In den letzten zehn Jahren gebe es allerdings eine „Art Konsens, dass dieses Defizit-Modell ganz falsch sei“ – und dass Wissenschaftskommunikator*innen bei ihrer Arbeit „auf jeden Fall nicht von diesem Defizit-Modell ausgehen“ sollten.

Empirische Studien widerlegen Modell

Der unmittelbare Zusammenhang zwischen wissenschaftlichem Wissen, Akzeptanz von Wissenschaft, Vertrauen in Wissenschaft und der Akzeptanz von praktischen Folgerungen aus wissenschaftlichem Wissen ist empirisch widerlegt.

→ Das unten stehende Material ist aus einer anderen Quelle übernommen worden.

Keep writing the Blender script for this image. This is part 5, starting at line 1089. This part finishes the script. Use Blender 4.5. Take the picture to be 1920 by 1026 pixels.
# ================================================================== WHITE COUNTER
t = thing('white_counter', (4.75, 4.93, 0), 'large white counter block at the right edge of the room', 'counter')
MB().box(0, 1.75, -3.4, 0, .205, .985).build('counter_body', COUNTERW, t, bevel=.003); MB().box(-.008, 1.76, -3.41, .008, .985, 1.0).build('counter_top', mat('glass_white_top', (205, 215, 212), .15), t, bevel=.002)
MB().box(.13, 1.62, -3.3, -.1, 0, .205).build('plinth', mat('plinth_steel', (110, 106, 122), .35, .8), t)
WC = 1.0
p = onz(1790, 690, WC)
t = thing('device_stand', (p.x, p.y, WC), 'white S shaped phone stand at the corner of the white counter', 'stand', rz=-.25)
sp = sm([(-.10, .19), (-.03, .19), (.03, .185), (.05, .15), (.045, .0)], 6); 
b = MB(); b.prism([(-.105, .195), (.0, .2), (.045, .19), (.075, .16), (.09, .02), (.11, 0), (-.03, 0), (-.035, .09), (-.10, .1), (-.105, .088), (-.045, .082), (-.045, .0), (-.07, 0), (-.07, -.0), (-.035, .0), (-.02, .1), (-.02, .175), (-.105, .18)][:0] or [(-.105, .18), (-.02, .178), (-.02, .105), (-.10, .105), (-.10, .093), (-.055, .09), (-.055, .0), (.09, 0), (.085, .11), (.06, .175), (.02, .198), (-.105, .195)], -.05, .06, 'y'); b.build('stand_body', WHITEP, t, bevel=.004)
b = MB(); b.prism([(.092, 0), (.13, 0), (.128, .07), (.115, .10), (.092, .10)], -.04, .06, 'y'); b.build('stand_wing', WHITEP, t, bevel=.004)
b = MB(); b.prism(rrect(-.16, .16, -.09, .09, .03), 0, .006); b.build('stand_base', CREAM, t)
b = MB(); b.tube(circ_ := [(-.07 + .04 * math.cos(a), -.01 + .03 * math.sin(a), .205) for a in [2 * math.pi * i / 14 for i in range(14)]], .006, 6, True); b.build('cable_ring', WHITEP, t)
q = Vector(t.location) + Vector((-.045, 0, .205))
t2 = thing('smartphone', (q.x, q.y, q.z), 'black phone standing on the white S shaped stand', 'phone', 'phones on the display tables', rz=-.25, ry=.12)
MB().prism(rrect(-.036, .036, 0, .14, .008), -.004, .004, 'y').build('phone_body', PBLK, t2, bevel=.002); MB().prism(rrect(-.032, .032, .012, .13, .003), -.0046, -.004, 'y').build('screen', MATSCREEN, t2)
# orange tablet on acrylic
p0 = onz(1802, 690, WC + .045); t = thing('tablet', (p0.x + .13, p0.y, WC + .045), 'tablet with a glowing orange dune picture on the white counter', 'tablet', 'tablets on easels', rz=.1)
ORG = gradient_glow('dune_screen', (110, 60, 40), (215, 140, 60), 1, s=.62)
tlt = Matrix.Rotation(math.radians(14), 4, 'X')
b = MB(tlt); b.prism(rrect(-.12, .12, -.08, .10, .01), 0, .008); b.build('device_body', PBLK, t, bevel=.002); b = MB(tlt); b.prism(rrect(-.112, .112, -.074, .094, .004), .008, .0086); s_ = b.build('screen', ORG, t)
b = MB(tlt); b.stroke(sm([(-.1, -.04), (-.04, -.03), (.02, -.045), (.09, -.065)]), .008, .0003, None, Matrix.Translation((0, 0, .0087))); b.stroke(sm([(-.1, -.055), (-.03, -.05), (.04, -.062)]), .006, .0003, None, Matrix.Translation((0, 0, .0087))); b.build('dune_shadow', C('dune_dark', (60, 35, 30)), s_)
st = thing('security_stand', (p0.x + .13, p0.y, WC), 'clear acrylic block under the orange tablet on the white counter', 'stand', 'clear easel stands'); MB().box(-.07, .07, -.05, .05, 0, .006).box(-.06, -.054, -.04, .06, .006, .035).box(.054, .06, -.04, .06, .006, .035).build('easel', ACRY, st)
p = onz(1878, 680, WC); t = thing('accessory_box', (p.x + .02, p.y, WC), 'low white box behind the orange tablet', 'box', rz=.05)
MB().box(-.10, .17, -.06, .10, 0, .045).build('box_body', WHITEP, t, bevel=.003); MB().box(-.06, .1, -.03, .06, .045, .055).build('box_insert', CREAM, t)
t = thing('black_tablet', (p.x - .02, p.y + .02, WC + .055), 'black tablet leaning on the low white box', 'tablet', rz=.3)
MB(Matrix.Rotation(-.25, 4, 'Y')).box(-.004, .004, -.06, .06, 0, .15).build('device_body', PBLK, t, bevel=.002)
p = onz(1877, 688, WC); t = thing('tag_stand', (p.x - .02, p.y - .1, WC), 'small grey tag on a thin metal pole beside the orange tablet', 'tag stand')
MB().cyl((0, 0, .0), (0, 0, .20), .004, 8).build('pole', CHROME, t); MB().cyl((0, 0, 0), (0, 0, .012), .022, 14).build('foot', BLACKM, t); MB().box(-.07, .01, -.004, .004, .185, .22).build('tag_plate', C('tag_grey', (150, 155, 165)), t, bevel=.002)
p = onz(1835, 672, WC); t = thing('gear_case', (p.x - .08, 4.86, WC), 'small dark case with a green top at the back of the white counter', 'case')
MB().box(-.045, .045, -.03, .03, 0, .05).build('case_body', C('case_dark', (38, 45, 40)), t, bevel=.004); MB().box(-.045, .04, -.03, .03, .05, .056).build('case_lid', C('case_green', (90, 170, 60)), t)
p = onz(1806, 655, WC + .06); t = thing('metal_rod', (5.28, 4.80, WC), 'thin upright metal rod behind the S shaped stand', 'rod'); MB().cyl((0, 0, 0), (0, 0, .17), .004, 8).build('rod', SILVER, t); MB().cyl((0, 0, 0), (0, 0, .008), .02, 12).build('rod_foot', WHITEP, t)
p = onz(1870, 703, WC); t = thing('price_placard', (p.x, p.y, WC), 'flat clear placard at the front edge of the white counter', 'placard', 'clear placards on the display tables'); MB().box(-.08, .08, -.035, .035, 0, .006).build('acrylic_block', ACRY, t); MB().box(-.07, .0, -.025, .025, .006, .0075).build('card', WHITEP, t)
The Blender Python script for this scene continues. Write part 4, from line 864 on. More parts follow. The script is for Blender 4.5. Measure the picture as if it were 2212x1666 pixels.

Das betont Dr. Julia Serong, wissenschaftliche Mitarbeiterin am Institut für Kommunikationswissenschaft und Medienforschung der Ludwig-Maximilians-Universität München: „Gerade diejenigen, die sich eigentlich schon gut informiert haben und die schon Bescheid wissen und schon ein relativ hohes Bildungs- und Informationsniveau in bestimmten Diskursen haben, gerade die sind diejenigen, die sich dann auch mit der Wissenschaft anlegen und widersprechen und kritisieren.“

Wissenschaftskommunikation will nicht belehren

Prakiker*innen aus der Wissenschaftskommunikation lehnen das Defizit-Modell – laut Dr. Elisabeth Hoffmann, die das Dezernat Kommunikation und Marketing der Universität zu Köln leitet – oft auch deshalb ab, weil sie einen gleichberechtigten Austausch auf Augenhöhe mit Bürger*innen anstreben und nicht als „Wissende den Unwissenden in paternalistischer Weise eine Weisheit“ liefern möchten.

Darüber hinaus gehe es in der Praxis der Wissenschaftskommunikation immer mehr darum, Problemstellungen zu kommunizieren, bei denen nicht nur wissenschaftliches Tatsachenwissen, sondern auch Werte und gesellschaftliche Konfliktlagen involviert sind.